Performance of a resistive micro-well detector with capacitive-sharing strip anode readout

Abstract

The present study is carried out to demonstrate a new type of high-performance readout structure with low readout channel count developed for large-area micro pattern gaseous detectors. The structure exploits capacitive coupling between a vertical stack of 5 μ m thick copper pad layers sandwiched between 50 μ m thick polyimide foils to simultaneously transfer and spread the avalanche charges from the gaseous detector’s amplification structure to several strips or pads in the anode readout plane. The unique feature of the lateral spread of the avalanche charge size on several readout strips or pads is possible owing to well-defined configuration and sizes of the pads in layers of the vertical stack. This is known as a “capacitive-sharing” readout structure and this opens the door for high spatial resolution performance with low readout channel counts for large-area Micro Pattern Gaseous Detectors. Capacitive-sharing readout structures are fabricated using standard printed circuits boards manufacturing process. The concept is highly versatile as it can easily be implemented in any type of Micro Pattern Gaseous Detector’s amplification structure (Gas Electron Multipliers, micro-mesh gaseous structures, resistive micro-well detectors) and with a wide range of readout patterns (pads, strips, zigzags etc.). The technology also has a high degree of flexibility in terms of readout segmentation (pads or strip) pitch, with minimum impact on spatial resolution performances.
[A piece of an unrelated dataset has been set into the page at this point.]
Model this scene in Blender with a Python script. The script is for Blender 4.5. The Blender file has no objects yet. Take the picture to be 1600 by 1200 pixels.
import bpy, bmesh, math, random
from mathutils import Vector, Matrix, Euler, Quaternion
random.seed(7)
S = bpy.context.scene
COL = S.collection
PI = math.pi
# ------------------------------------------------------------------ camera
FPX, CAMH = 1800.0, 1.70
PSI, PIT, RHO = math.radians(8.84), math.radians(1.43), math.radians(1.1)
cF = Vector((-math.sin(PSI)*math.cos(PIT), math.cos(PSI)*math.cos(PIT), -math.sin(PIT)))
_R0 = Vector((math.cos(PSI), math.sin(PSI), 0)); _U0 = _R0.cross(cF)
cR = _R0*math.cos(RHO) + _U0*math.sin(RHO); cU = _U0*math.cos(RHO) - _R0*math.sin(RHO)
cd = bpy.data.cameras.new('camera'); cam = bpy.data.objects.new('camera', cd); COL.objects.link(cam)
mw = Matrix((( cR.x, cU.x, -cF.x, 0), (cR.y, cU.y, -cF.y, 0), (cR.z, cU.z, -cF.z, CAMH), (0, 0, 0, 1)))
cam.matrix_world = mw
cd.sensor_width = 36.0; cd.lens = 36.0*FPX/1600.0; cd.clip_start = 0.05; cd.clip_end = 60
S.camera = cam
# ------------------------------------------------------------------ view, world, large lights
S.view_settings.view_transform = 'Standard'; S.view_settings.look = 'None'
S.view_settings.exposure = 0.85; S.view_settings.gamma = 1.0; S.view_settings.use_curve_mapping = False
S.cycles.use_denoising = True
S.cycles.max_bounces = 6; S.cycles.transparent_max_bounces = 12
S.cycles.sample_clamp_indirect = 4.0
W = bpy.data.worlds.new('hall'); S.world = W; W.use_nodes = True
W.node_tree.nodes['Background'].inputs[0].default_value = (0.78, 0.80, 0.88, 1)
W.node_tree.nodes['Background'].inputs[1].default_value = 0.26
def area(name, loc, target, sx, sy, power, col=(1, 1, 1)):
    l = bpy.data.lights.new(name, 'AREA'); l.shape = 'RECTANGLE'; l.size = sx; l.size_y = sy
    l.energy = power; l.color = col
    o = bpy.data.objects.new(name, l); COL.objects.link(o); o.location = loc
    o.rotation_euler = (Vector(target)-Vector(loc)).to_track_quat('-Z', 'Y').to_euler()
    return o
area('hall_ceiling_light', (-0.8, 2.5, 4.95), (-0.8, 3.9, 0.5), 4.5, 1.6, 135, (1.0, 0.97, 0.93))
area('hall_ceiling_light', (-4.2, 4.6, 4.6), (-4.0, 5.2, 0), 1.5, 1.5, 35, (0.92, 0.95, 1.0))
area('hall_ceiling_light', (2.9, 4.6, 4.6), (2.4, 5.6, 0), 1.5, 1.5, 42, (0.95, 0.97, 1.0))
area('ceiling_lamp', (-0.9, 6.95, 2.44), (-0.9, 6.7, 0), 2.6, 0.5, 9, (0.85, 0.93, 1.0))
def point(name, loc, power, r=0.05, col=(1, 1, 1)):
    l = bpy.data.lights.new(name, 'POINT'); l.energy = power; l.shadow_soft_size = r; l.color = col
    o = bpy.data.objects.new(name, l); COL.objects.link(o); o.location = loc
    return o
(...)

The present study provides a detailed description of the capacitive-sharing readout concept and discusses a small resistive micro-well detectors prototype assembled with a two-dimensional capacitive-sharing strip readout structure as a proof of concept and with strip pitch of 800 μ m in both X and Y direction. The prototype was characterized in electron beam in the Hall D Beam Test setup at Jefferson Lab and a spatial resolution of (60 ± 1) μ m was achieved for both X and Y strips with an efficiency of (98.0 ± 0.9) % at the plateau and a signal arrival time jitter between neighboring strips less (6.00 ± 0.04) ns. Finally, we explore new ideas to expand the concept of capacitive-sharing readout structures to large particle detectors for future large scale particle physics experiments.